# Task instructions
Extract the complete listing and repeat it word for word.

>> Begin

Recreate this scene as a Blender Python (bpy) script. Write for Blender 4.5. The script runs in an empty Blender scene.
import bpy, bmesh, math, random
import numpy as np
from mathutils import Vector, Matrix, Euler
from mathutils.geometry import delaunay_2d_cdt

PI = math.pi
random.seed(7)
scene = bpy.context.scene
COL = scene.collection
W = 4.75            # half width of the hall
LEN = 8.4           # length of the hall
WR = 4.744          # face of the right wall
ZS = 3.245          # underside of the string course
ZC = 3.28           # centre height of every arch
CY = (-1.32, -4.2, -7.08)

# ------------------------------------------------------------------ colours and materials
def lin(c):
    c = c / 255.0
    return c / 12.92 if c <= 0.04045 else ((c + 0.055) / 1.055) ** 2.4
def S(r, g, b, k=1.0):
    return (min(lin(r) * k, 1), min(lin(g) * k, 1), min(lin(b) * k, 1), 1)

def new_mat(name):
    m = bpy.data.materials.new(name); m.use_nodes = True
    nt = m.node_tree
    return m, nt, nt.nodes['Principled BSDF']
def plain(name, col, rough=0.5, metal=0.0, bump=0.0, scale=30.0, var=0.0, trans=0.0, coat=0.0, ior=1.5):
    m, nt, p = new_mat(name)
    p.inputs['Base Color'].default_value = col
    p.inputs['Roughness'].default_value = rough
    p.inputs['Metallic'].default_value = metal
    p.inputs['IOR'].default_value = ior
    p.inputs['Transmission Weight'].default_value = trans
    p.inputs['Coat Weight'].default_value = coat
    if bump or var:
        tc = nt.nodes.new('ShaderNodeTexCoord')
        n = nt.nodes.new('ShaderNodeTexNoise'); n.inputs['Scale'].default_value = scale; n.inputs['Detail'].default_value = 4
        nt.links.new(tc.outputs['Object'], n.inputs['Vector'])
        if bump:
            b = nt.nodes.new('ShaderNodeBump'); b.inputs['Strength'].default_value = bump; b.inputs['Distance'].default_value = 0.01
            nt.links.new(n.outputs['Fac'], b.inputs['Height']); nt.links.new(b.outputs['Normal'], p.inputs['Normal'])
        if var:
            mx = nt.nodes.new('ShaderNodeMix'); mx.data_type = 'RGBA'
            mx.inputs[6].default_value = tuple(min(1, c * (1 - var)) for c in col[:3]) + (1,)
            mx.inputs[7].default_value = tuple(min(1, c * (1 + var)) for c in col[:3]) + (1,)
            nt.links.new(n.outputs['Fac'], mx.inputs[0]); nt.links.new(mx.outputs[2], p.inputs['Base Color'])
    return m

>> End

# Final answer
Recreate this scene as a Blender Python (bpy) script. Write for Blender 4.5. The script runs in an empty Blender scene.
import bpy, bmesh, math, random
import numpy as np
from mathutils import Vector, Matrix, Euler
from mathutils.geometry import delaunay_2d_cdt

PI = math.pi
random.seed(7)
scene = bpy.context.scene
COL = scene.collection
W = 4.75            # half width of the hall
LEN = 8.4           # length of the hall
WR = 4.744          # face of the right wall
ZS = 3.245          # underside of the string course
ZC = 3.28           # centre height of every arch
CY = (-1.32, -4.2, -7.08)

# ------------------------------------------------------------------ colours and materials
def lin(c):
    c = c / 255.0
    return c / 12.92 if c <= 0.04045 else ((c + 0.055) / 1.055) ** 2.4
def S(r, g, b, k=1.0):
    return (min(lin(r) * k, 1), min(lin(g) * k, 1), min(lin(b) * k, 1), 1)

def new_mat(name):
    m = bpy.data.materials.new(name); m.use_nodes = True
    nt = m.node_tree
    return m, nt, nt.nodes['Principled BSDF']
def plain(name, col, rough=0.5, metal=0.0, bump=0.0, scale=30.0, var=0.0, trans=0.0, coat=0.0, ior=1.5):
    m, nt, p = new_mat(name)
    p.inputs['Base Color'].default_value = col
    p.inputs['Roughness'].default_value = rough
    p.inputs['Metallic'].default_value = metal
    p.inputs['IOR'].default_value = ior
    p.inputs['Transmission Weight'].default_value = trans
    p.inputs['Coat Weight'].default_value = coat
    if bump or var:
        tc = nt.nodes.new('ShaderNodeTexCoord')
        n = nt.nodes.new('ShaderNodeTexNoise'); n.inputs['Scale'].default_value = scale; n.inputs['Detail'].default_value = 4
        nt.links.new(tc.outputs['Object'], n.inputs['Vector'])
        if bump:
            b = nt.nodes.new('ShaderNodeBump'); b.inputs['Strength'].default_value = bump; b.inputs['Distance'].default_value = 0.01
            nt.links.new(n.outputs['Fac'], b.inputs['Height']); nt.links.new(b.outputs['Normal'], p.inputs['Normal'])
        if var:
            mx = nt.nodes.new('ShaderNodeMix'); mx.data_type = 'RGBA'
            mx.inputs[6].default_value = tuple(min(1, c * (1 - var)) for c in col[:3]) + (1,)
            mx.inputs[7].default_value = tuple(min(1, c * (1 + var)) for c in col[:3]) + (1,)
            nt.links.new(n.outputs['Fac'], mx.inputs[0]); nt.links.new(mx.outputs[2], p.inputs['Base Color'])
    return m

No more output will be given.